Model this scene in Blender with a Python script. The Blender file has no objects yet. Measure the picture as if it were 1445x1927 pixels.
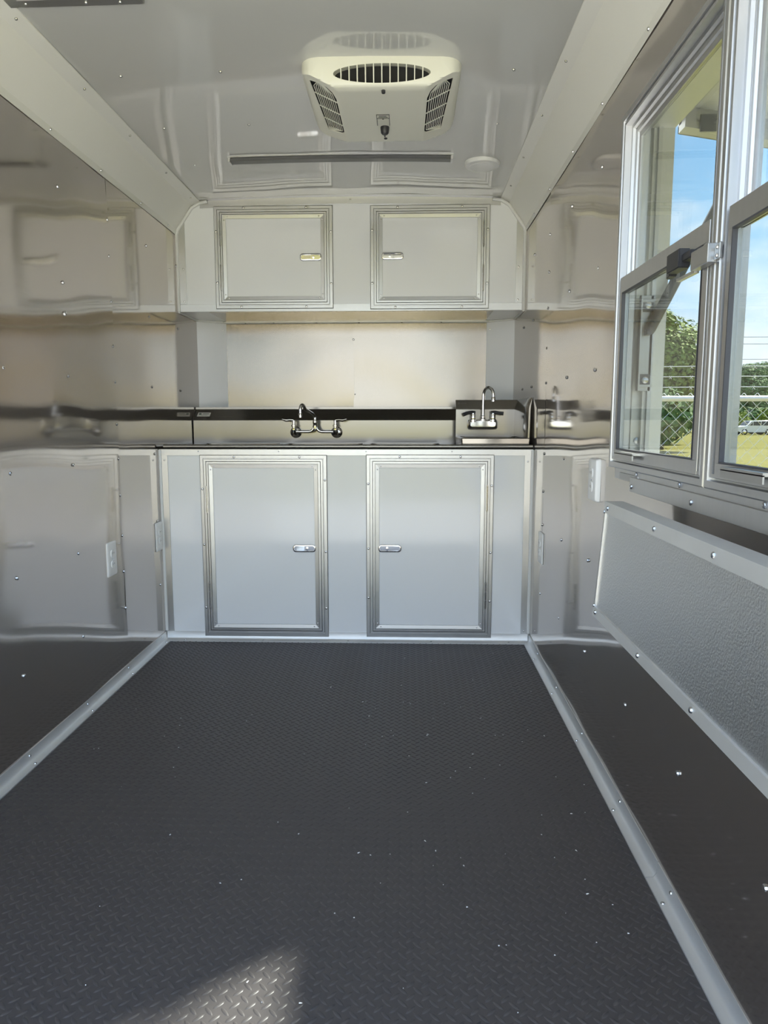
import bpy, bmesh, math, random
from mathutils import Vector, Matrix

# ------------------------------------------------------------------ scene, camera, sky, sun, exposure
S = bpy.context.scene
COL = S.collection
random.seed(7)
S.view_settings.view_transform = 'Standard'
S.view_settings.look = 'None'
S.view_settings.gamma = 1.0
S.view_settings.use_curve_mapping = False
S.view_settings.exposure = 1.90

cam_d = bpy.data.cameras.new('camera')
cam = bpy.data.objects.new('camera', cam_d)
COL.objects.link(cam)
S.camera = cam
F_PX, PITCH, YAW = 1336.0, 0.1289, -0.0324          # focal length in pixels of the 1445x1927 frame
cam_d.sensor_fit = 'VERTICAL'
cam_d.sensor_height = 36.0
cam_d.lens = 36.0 * F_PX / 1927.0
cam_d.clip_start = 0.02
cam_d.clip_end = 800
cam.location = (1.1718, 0.0, 1.062)
cam.rotation_euler = (math.pi / 2 - PITCH, 0.0007, -YAW)

world = bpy.data.worlds.new('World')
S.world = world
world.use_nodes = True


def sky():
    nt = world.node_tree
    N, L = nt.nodes, nt.links
    N.clear()
    out = N.new('ShaderNodeOutputWorld')
    bg = N.new('ShaderNodeBackground')
    bg.inputs['Strength'].default_value = 1.0
    tc = N.new('ShaderNodeTexCoord')
    sep = N.new('ShaderNodeSeparateXYZ')
    L.new(tc.outputs['Generated'], sep.inputs[0])
    ramp = N.new('ShaderNodeValToRGB')
    e = ramp.color_ramp.elements
    e[0].position, e[0].color = 0.0, (0.84, 0.95, 1.06, 1)
    e[1].position, e[1].color = 0.55, (0.16, 0.38, 0.76, 1)
    m = e.new(0.24)
    m.color = (0.33, 0.60, 0.88, 1)
    L.new(sep.outputs['Z'], ramp.inputs[0])
    mp = N.new('ShaderNodeMapping')
    mp.inputs['Scale'].default_value = (1.6, 1.6, 4.2)
    mp.inputs['Location'].default_value = (0.35, 0.2, 0.1)
    L.new(tc.outputs['Generated'], mp.inputs[0])
    noi = N.new('ShaderNodeTexNoise')
    noi.inputs['Scale'].default_value = 2.2
    noi.inputs['Detail'].default_value = 7
    noi.inputs['Roughness'].default_value = 0.55
    L.new(mp.outputs[0], noi.inputs['Vector'])
    cr = N.new('ShaderNodeValToRGB')
    cr.color_ramp.elements[0].position = 0.42
    cr.color_ramp.elements[0].color = (0, 0, 0, 1)
    cr.color_ramp.elements[1].position = 0.66
    cr.color_ramp.elements[1].color = (1, 1, 1, 1)
    L.new(noi.outputs['Fac'], cr.inputs[0])
    mix = N.new('ShaderNodeMixRGB')
    mix.inputs['Color2'].default_value = (0.96, 0.98, 1.02, 1)
    L.new(cr.outputs[0], mix.inputs['Fac'])
    L.new(ramp.outputs[0], mix.inputs['Color1'])
    L.new(mix.outputs[0], bg.inputs['Color'])
    L.new(bg.outputs[0], out.inputs['Surface'])
    return bg


sky_bg = sky()
sky_bg.inputs['Strength'].default_value = 0.95

sun_d = bpy.data.lights.new('sun', 'SUN')
sun_d.energy = 11.0
sun_d.color = (1.0, 0.95, 0.86)
sun_d.angle = 0.05
sun = bpy.data.objects.new('sun', sun_d)
COL.objects.link(sun)
sun.rotation_euler = Vector((0.80, 0.60, 1.0)).to_track_quat('Z', 'Y').to_euler()   # high sun, ahead of the trailer and to the right

S.cycles.max_bounces = 16
S.cycles.diffuse_bounces = 8
S.cycles.glossy_bounces = 10
S.cycles.transparent_max_bounces = 12

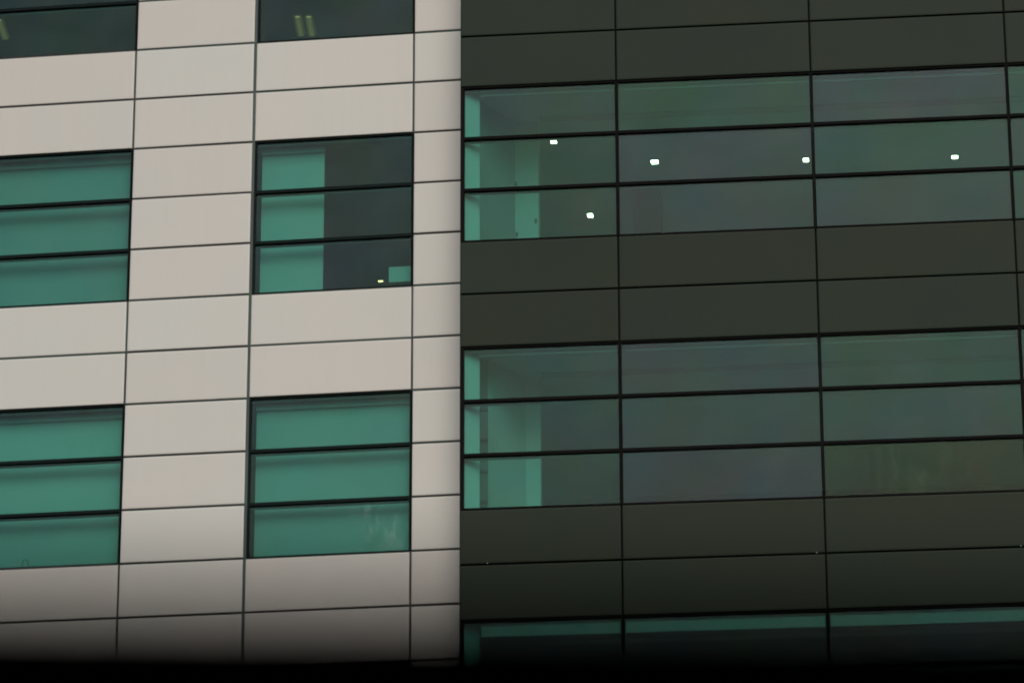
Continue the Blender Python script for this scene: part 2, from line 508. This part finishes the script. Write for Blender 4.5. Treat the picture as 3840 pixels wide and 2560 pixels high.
----------------------------------------
*Problem description*:
Retype all the records shown above, character for character. Omit every picture.

*Result of this exercise*:
Model this scene in Blender with a Python script. The Blender file has no objects yet. Measure the picture as if it were 1445x1927 pixels.
import bpy, bmesh, math, random
from mathutils import Vector, Matrix

# ------------------------------------------------------------------ scene, camera, sky, sun, exposure
S = bpy.context.scene
COL = S.collection
random.seed(7)
S.view_settings.view_transform = 'Standard'
S.view_settings.look = 'None'
S.view_settings.gamma = 1.0
S.view_settings.use_curve_mapping = False
S.view_settings.exposure = 1.90

cam_d = bpy.data.cameras.new('camera')
cam = bpy.data.objects.new('camera', cam_d)
COL.objects.link(cam)
S.camera = cam
F_PX, PITCH, YAW = 1336.0, 0.1289, -0.0324          # focal length in pixels of the 1445x1927 frame
cam_d.sensor_fit = 'VERTICAL'
cam_d.sensor_height = 36.0
cam_d.lens = 36.0 * F_PX / 1927.0
cam_d.clip_start = 0.02
cam_d.clip_end = 800
cam.location = (1.1718, 0.0, 1.062)
cam.rotation_euler = (math.pi / 2 - PITCH, 0.0007, -YAW)

world = bpy.data.worlds.new('World')
S.world = world
world.use_nodes = True


def sky():
    nt = world.node_tree
    N, L = nt.nodes, nt.links
    N.clear()
    out = N.new('ShaderNodeOutputWorld')
    bg = N.new('ShaderNodeBackground')
    bg.inputs['Strength'].default_value = 1.0
    tc = N.new('ShaderNodeTexCoord')
    sep = N.new('ShaderNodeSeparateXYZ')
    L.new(tc.outputs['Generated'], sep.inputs[0])
    ramp = N.new('ShaderNodeValToRGB')
    e = ramp.color_ramp.elements
    e[0].position, e[0].color = 0.0, (0.84, 0.95, 1.06, 1)
    e[1].position, e[1].color = 0.55, (0.16, 0.38, 0.76, 1)
    m = e.new(0.24)
    m.color = (0.33, 0.60, 0.88, 1)
    L.new(sep.outputs['Z'], ramp.inputs[0])
    mp = N.new('ShaderNodeMapping')
    mp.inputs['Scale'].default_value = (1.6, 1.6, 4.2)
    mp.inputs['Location'].default_value = (0.35, 0.2, 0.1)
    L.new(tc.outputs['Generated'], mp.inputs[0])
    noi = N.new('ShaderNodeTexNoise')
    noi.inputs['Scale'].default_value = 2.2
    noi.inputs['Detail'].default_value = 7
    noi.inputs['Roughness'].default_value = 0.55
    L.new(mp.outputs[0], noi.inputs['Vector'])
    cr = N.new('ShaderNodeValToRGB')
    cr.color_ramp.elements[0].position = 0.42
    cr.color_ramp.elements[0].color = (0, 0, 0, 1)
    cr.color_ramp.elements[1].position = 0.66
    cr.color_ramp.elements[1].color = (1, 1, 1, 1)
    L.new(noi.outputs['Fac'], cr.inputs[0])
    mix = N.new('ShaderNodeMixRGB')
    mix.inputs['Color2'].default_value = (0.96, 0.98, 1.02, 1)
    L.new(cr.outputs[0], mix.inputs['Fac'])
    L.new(ramp.outputs[0], mix.inputs['Color1'])
    L.new(mix.outputs[0], bg.inputs['Color'])
    L.new(bg.outputs[0], out.inputs['Surface'])
    return bg


sky_bg = sky()
sky_bg.inputs['Strength'].default_value = 0.95

sun_d = bpy.data.lights.new('sun', 'SUN')
sun_d.energy = 11.0
sun_d.color = (1.0, 0.95, 0.86)
sun_d.angle = 0.05
sun = bpy.data.objects.new('sun', sun_d)
COL.objects.link(sun)
sun.rotation_euler = Vector((0.80, 0.60, 1.0)).to_track_quat('Z', 'Y').to_euler()   # high sun, ahead of the trailer and to the right

S.cycles.max_bounces = 16
S.cycles.diffuse_bounces = 8
S.cycles.glossy_bounces = 10
S.cycles.transparent_max_bounces = 12

Continue the Blender Python script for this scene: part 2, from line 508. This part finishes the script. Write for Blender 4.5. Treat the picture as 3840 pixels wide and 2560 pixels high.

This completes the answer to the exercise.